If the matter is revived again in this new Parliament by way of a substantive motion, our government believes that with the co-operation of the other members a solution to this impasse can be found.
This spirit brings to mind Speaker Milliken's ruling of April 27, 2010, respecting the right to institute inquiries and to order the production of documents. I will quote from Speaker Milliken's ruling:
Certainly from the submissions I have heard, it is evident to the Chair that all members take seriously the sensitive nature of these documents and the need to protect the confidential information they contain. The Chair must conclude that it is within the powers of the House of Commons to ask for the documents sought in the December 10 order it adopted. Now it seems to me that the issue before us is this: Is it possible to put in place a mechanism by which these documents could be made available to the House without compromising the security and confidentiality of the information they contain? In other words, is it possible for the two sides, working together in the best interests of the Canadians they serve, to devise a means where both their concerns are met? Surely that is not too much to hope for.
Building on the approach taken by the House in 2010, our government believes there is good reason for hope of a resolution. I would like to walk members through a proposed vetting mechanism that would allow certain parliamentarians to see unredacted versions of the documents while ensuring the ongoing protection of sensitive information.
The proposed mechanism is based on the ad hoc committee of parliamentarians and the panel of arbiters used in 2010 for records related to the transfer of Afghan detainees from the Canadian Armed Forces to the Afghan authorities.
The proposed model balances two key principles: first, accountability to Parliament by maximizing disclosure and transparency to the greatest extent that is possible; and second, the protection of sensitive and confidential information from disclosure where it would be injurious to our nation. It reflects the government's understanding of the House of Commons' role in holding the government to account and its need for complete and accurate information in order to fulfill this role.
At the same time, it reflects the House of Commons' understanding of the government's responsibilities in matters of national security, national defence and international relations. It further reflects that information subject to solicitor-client privilege or cabinet confidences are classes of information that Parliament has long recognized are sensitive and may require protection from disclosure.
I would now like to walk members through the proposal detailing the composition of the committees, the panel of arbiters, appropriate security measures to safeguard the information and the methods for screening records.
Let me begin with the proposed composition of the committee and the panel of arbiters. The government and opposition parties would sign a memorandum of understanding to create the committee and select a panel of arbiters. The committee would be comprised of one member from each of the signatory parties and one alternate member from each party. The panel of arbiters could be comprised of three former senior judges who were agreed upon by the signatories.
Second, let me address the security measures to safeguard information. Members of the ad hoc committee would conduct their business within a secure government facility and be subject to appropriate security measures to safeguard sensitive and confidential information. This includes procedural, physical and technical security measures and the requirement that members of the committee would undergo the same security screening as members of the National Security and Intelligence Committee of Parliamentarians in order to obtain the appropriate security clearance. The work of the ad hoc committee and the panel of arbiters would be supported by security-cleared, non-partisan public servants.
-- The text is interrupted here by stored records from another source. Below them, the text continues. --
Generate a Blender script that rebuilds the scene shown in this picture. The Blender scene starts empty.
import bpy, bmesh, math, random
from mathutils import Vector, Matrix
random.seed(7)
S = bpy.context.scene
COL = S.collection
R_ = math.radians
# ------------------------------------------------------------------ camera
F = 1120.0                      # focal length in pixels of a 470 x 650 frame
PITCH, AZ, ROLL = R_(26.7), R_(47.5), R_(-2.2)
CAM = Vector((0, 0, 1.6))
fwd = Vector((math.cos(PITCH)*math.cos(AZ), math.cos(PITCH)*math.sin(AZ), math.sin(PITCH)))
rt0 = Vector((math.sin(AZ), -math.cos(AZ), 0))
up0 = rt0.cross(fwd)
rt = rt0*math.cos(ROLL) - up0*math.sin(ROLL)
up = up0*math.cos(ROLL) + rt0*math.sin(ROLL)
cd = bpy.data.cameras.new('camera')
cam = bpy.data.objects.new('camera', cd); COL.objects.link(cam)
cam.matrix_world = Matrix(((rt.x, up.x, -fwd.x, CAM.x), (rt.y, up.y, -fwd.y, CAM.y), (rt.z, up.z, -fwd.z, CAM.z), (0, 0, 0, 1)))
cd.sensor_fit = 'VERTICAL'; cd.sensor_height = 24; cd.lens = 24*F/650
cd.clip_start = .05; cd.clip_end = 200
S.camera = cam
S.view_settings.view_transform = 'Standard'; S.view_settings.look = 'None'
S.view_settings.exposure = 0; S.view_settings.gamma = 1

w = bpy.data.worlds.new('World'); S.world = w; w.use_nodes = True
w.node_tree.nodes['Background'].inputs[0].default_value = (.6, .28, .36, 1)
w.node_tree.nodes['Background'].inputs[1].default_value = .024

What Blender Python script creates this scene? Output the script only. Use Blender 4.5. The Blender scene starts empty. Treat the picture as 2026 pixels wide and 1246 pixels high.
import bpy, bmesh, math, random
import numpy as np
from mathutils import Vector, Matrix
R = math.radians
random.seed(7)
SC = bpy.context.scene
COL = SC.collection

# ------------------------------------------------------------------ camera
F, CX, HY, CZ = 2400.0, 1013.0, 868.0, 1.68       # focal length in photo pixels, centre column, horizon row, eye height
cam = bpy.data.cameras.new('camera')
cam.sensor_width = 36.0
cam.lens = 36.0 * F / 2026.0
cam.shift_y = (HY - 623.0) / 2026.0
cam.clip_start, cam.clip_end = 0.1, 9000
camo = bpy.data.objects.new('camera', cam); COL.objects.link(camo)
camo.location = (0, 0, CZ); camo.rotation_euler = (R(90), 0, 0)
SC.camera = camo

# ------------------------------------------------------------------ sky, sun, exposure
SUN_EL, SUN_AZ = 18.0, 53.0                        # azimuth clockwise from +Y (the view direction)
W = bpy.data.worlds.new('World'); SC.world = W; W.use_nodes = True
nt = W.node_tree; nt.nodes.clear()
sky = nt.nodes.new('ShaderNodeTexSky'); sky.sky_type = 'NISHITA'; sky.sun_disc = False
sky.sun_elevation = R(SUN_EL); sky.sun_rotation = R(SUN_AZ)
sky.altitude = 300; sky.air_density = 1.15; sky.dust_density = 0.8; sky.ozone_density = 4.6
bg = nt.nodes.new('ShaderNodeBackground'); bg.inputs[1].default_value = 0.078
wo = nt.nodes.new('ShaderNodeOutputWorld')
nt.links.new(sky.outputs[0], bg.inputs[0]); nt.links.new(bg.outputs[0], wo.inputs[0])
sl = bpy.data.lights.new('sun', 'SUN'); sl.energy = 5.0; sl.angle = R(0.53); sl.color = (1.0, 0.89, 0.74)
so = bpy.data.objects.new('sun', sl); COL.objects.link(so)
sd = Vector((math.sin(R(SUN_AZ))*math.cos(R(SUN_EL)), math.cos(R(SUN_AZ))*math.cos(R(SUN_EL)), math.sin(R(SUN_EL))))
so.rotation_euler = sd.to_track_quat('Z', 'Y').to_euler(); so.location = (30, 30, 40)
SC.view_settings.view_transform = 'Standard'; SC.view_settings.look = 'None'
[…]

MPs on the committee would be provided with both the redacted and non-redacted versions of the documents provided by the government. Where there is a disagreement concerning what information should be released publicly, the committee would refer the disputed information to the panel of arbiters. The panel of arbiters, agreed upon by all parties, would make a binding determination regarding how that information could be made available to members of Parliament and the public without compromising national security, national defence or international relations. This could occur by redaction, the writing of summaries, or the full or partial release of the material.
Finally, let me touch upon methods for the screening of records. The proposed model has a method for screening records containing information, the disclosure of which would be injurious to national security, national defence or international relations, otherwise collectively known as national security confidentialities.
Madam Speaker, as you can see, our government has taken seriously the need to provide a reasonable oversight mechanism for the review of documents containing confidential national security information, as stipulated in Speaker Milliken's April 2010 ruling.
Members will note the similarity to the approach taken in 2010, which was deemed by a majority of the recognized parties at the time to be both reasonable and an effective balance between the interests of parliamentarians in obtaining the information they need and ensuring that confidential national security information is treated with the discretion necessary to protect the interests of Canadians and our great country.
I was a critic at that time in 2010. I can say the system worked with great effectiveness at achieving that balance.
I look forward to fruitful deliberations with my colleagues on the opposition benches and, as Speaker Milliken stated, I believe that collaboration among all parties is truly not too much to hope for. I thank members of the House for their attention to this important matter and for their indulgence in responding to this question of privilege.
In closing, we believe this proposal constitutes a good-faith effort by the government to resolve this matter responsibly. It recognizes the role of the House of Commons to do its work, and it also respects the government's obligation to protect Canadians from the harm that could occur with the release of sensitive national security information. In the end, it is a responsibility that we each bear as a member of Parliament. We must do our jobs in this place, and we must fulfill our duties in a responsible manner to uphold the principles of national security designated to us to protect this great country.